Given this weirdness, as I think about it more, I like the idea of never including the input. This, for the most part, simplifies things and makes it much easier to reason with.

[trevorgokey]

@jwags Trying hard not to focus too much on the details, it makes sense to me that enumerate_stereo returns exactly what from_smiles would return if I gave it an exact SMILES. In fact, I would be happy enough if enumerate_stereo simply returned a list of SMILES, but the explicit conversion would be nice. I am sitting in the stage where I am trying to enter the toolkit, so my standpoint is starting from nothing, rather than somewhere elbow-deep.

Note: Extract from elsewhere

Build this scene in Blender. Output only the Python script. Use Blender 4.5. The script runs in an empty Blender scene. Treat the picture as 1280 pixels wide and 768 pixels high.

With that said, to answer your other points. Since I am preferring more of a "return a SMILES" approach, it is perfectly acceptable to me that A) the ordering can be different, and that B) there is no reasonable person who would want to copy the conformers and/or partial charges over. I do think that protomer/tautomer enumeration should copy the correct bond orders over though.

[trevorgokey]

However! Returning 0 when there is an undefined stereocenter in the SMARTS input is a bad idea, so we should come up with a sane behavior here (or reflect existing behavior in the docs, etc). I don't count CCCC([OH])(CC) as either C@@ or C@ (I consider it a logical OR) , but calling generate_conformers on it (with allow_undefined_stereo=True on the from_smiles call) seems to work, which (to me) seems dubious. Luckily, both wrappers chose C@@ by default in the 3D structure, but unfortunately a to_smiles doesn't reflect this after conformers were generated.

[j-wags]

Ah, sorry to drop off this conversation.

I don't count CCCC([OH])(CC) as either C@@ or C@ (I consider it a logical OR) , but calling generate_conformers on it (with allow_undefined_stereo=True on the from_smiles call) seems to work, which (to me) seems dubious. Luckily, both wrappers chose C@@ by default in the 3D structure, but unfortunately a to_smiles doesn't reflect this after conformers were generated.

It's important to remember that coordinates are second-class citizens in OpenFF-land. We deal with graph molecules which MAY have coordinates attached, and not the other way around. Similar to my "tiers of molecule info" show-and-tell a few weeks ago, I think it's fine for all sorts of automagic to happen when we have a graph representation and we're "deriving" some acceptable coordinates from it. However, it should require user input to interpret stereochemistry from 3D coordinates.

Put another way: it's basically impossible to police that graph and 3D stereochemistry are in sync. We'd need to re-validate the stereochemistry every time a new conformer is added, or even when a single coordinate is changed. Not even OpenEye polices conformers to ensure they match the graph stereochemistry.

Attempt to summarize

To make sure I'm following and can turn this into a close-able issue, we've identified some issues/desired behaviors here:

For enumerate_stereoisomers:

• When a molecule with no stereocenters is provided
  • Always return an empty list
• When a fully stereo-defined molecule is provided
  • if undefined_only=True
    • return an empty list
  • if undefined_only=False
    • Return lots of stereoisomers
• When a partially stereo-defined molecule is provided
  • if undefined_only=True
    • Return two or more stereoisomers
  • if undefined_only=False
    • Return all possible stereoisomets
• We shouldn't require the input molecule to be present in the output
• The molecules present in the output should have the same atom order (I think we can reasonably guarantee this), element, formal charge, aromaticity, bonds, and bond orders as the input, but "optional" info like partial charges and conformers should be left out.